Exercise goal
Print the records below from the first line through the line containing "return (P.x, y, z), P.z-z, wpx*depth(P)/FPX/2", both included, word for word.

Items
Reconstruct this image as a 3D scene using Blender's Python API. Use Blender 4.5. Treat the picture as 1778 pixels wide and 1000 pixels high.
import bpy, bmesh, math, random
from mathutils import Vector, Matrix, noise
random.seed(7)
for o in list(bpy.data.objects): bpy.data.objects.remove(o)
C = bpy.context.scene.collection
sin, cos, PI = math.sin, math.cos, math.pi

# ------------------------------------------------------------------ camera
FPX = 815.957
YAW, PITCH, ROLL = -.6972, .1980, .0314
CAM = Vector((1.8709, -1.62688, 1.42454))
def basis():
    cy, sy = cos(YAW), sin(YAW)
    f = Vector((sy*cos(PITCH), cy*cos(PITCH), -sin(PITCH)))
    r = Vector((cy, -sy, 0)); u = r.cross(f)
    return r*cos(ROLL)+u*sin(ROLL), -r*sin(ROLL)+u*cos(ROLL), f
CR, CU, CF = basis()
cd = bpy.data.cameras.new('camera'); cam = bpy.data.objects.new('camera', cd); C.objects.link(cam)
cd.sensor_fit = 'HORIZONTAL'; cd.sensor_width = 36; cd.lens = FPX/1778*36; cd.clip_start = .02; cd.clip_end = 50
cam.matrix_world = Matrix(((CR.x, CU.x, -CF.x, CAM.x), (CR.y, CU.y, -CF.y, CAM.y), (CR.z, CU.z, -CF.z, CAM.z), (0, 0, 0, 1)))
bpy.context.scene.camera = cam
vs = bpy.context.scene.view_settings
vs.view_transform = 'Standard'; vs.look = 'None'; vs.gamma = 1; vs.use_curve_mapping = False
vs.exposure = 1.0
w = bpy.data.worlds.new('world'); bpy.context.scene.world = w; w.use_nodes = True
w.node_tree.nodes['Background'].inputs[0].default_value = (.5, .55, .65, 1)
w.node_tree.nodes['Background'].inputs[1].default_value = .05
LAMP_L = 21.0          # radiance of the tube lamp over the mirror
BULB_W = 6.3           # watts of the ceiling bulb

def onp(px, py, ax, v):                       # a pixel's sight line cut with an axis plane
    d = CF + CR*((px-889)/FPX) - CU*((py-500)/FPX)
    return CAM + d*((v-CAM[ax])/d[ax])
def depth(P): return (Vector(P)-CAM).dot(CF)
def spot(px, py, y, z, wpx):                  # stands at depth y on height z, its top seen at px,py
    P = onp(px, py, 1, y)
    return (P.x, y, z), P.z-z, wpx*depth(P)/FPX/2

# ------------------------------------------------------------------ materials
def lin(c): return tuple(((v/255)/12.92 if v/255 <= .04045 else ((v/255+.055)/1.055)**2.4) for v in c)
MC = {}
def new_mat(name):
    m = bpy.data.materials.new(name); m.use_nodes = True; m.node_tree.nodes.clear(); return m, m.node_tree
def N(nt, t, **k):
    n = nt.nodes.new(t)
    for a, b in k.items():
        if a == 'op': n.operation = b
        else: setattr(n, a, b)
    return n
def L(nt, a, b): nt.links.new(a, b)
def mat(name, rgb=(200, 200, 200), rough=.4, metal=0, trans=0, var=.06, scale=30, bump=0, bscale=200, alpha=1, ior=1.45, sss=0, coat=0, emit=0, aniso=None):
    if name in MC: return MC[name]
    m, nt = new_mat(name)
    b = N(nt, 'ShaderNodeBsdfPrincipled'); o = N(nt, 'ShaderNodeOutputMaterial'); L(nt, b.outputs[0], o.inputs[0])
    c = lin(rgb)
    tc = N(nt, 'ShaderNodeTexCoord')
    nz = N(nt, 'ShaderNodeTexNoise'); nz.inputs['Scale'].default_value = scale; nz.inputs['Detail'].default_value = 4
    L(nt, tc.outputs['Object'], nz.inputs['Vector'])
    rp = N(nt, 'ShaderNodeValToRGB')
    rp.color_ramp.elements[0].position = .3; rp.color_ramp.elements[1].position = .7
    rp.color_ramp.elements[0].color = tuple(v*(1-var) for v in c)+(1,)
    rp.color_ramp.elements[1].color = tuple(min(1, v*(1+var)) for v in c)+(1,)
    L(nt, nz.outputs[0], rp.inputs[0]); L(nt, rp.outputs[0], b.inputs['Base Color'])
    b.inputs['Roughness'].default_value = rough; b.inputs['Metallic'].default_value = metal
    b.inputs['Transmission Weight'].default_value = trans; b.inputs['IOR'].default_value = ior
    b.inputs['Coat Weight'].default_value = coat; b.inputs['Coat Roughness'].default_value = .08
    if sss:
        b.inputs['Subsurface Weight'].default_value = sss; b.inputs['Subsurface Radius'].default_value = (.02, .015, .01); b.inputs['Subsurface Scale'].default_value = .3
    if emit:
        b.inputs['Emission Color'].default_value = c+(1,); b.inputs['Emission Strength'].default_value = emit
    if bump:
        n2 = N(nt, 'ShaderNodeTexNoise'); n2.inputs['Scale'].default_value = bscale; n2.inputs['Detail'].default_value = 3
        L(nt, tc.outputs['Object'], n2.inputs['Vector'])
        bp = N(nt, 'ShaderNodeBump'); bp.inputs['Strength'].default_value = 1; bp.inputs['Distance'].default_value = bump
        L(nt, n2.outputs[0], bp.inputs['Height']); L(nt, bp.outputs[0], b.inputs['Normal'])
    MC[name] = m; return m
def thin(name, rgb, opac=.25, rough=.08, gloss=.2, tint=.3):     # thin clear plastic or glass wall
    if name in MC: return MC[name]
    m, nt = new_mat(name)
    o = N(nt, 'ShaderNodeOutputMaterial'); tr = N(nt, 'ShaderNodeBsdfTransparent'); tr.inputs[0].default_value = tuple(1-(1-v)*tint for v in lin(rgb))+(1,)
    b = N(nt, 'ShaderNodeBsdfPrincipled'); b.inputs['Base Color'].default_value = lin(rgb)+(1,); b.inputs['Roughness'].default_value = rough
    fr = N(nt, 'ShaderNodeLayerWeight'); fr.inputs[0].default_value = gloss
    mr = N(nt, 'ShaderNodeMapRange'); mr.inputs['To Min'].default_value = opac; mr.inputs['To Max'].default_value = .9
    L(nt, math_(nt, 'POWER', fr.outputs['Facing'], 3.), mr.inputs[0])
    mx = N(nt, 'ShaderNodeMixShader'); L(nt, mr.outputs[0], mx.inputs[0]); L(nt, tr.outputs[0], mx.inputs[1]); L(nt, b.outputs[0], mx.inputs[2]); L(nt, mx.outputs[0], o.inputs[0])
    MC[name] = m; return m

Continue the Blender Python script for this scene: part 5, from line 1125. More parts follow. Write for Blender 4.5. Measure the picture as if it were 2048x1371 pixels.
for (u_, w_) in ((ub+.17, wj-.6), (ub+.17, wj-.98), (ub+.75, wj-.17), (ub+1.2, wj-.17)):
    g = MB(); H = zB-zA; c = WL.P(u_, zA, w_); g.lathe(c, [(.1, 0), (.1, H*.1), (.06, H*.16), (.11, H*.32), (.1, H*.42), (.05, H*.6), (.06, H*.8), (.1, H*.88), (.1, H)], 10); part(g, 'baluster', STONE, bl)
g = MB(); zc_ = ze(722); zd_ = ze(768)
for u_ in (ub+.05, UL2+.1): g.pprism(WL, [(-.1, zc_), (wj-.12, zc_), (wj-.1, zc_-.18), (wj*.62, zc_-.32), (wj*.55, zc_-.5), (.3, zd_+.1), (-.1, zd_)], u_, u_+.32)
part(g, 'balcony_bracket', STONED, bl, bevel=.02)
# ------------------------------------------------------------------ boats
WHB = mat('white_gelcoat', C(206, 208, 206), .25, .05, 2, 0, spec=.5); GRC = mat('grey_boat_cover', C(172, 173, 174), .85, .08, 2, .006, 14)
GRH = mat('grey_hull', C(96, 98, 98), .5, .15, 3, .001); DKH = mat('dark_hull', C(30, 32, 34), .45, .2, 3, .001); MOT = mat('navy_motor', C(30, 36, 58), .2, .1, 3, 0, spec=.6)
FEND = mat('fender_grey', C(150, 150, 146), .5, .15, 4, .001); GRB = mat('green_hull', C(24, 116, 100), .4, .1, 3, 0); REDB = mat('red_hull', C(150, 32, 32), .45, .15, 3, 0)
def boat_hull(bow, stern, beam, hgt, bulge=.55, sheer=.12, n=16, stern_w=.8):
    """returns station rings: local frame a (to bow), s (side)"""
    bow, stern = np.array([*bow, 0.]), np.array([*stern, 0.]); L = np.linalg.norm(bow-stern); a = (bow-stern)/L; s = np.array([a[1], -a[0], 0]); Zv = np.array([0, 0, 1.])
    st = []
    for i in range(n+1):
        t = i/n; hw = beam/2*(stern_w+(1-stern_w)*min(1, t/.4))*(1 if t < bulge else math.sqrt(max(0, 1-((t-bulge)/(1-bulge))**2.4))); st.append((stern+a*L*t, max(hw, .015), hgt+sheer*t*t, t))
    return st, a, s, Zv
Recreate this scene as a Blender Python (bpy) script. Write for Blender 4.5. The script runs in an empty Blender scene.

Solved exercise
Reconstruct this image as a 3D scene using Blender's Python API. Use Blender 4.5. Treat the picture as 1778 pixels wide and 1000 pixels high.
import bpy, bmesh, math, random
from mathutils import Vector, Matrix, noise
random.seed(7)
for o in list(bpy.data.objects): bpy.data.objects.remove(o)
C = bpy.context.scene.collection
sin, cos, PI = math.sin, math.cos, math.pi

# ------------------------------------------------------------------ camera
FPX = 815.957
YAW, PITCH, ROLL = -.6972, .1980, .0314
CAM = Vector((1.8709, -1.62688, 1.42454))
def basis():
    cy, sy = cos(YAW), sin(YAW)
    f = Vector((sy*cos(PITCH), cy*cos(PITCH), -sin(PITCH)))
    r = Vector((cy, -sy, 0)); u = r.cross(f)
    return r*cos(ROLL)+u*sin(ROLL), -r*sin(ROLL)+u*cos(ROLL), f
CR, CU, CF = basis()
cd = bpy.data.cameras.new('camera'); cam = bpy.data.objects.new('camera', cd); C.objects.link(cam)
cd.sensor_fit = 'HORIZONTAL'; cd.sensor_width = 36; cd.lens = FPX/1778*36; cd.clip_start = .02; cd.clip_end = 50
cam.matrix_world = Matrix(((CR.x, CU.x, -CF.x, CAM.x), (CR.y, CU.y, -CF.y, CAM.y), (CR.z, CU.z, -CF.z, CAM.z), (0, 0, 0, 1)))
bpy.context.scene.camera = cam
vs = bpy.context.scene.view_settings
vs.view_transform = 'Standard'; vs.look = 'None'; vs.gamma = 1; vs.use_curve_mapping = False
vs.exposure = 1.0
w = bpy.data.worlds.new('world'); bpy.context.scene.world = w; w.use_nodes = True
w.node_tree.nodes['Background'].inputs[0].default_value = (.5, .55, .65, 1)
w.node_tree.nodes['Background'].inputs[1].default_value = .05
LAMP_L = 21.0          # radiance of the tube lamp over the mirror
BULB_W = 6.3           # watts of the ceiling bulb

def onp(px, py, ax, v):                       # a pixel's sight line cut with an axis plane
    d = CF + CR*((px-889)/FPX) - CU*((py-500)/FPX)
    return CAM + d*((v-CAM[ax])/d[ax])
def depth(P): return (Vector(P)-CAM).dot(CF)
def spot(px, py, y, z, wpx):                  # stands at depth y on height z, its top seen at px,py
    P = onp(px, py, 1, y)
    return (P.x, y, z), P.z-z, wpx*depth(P)/FPX/2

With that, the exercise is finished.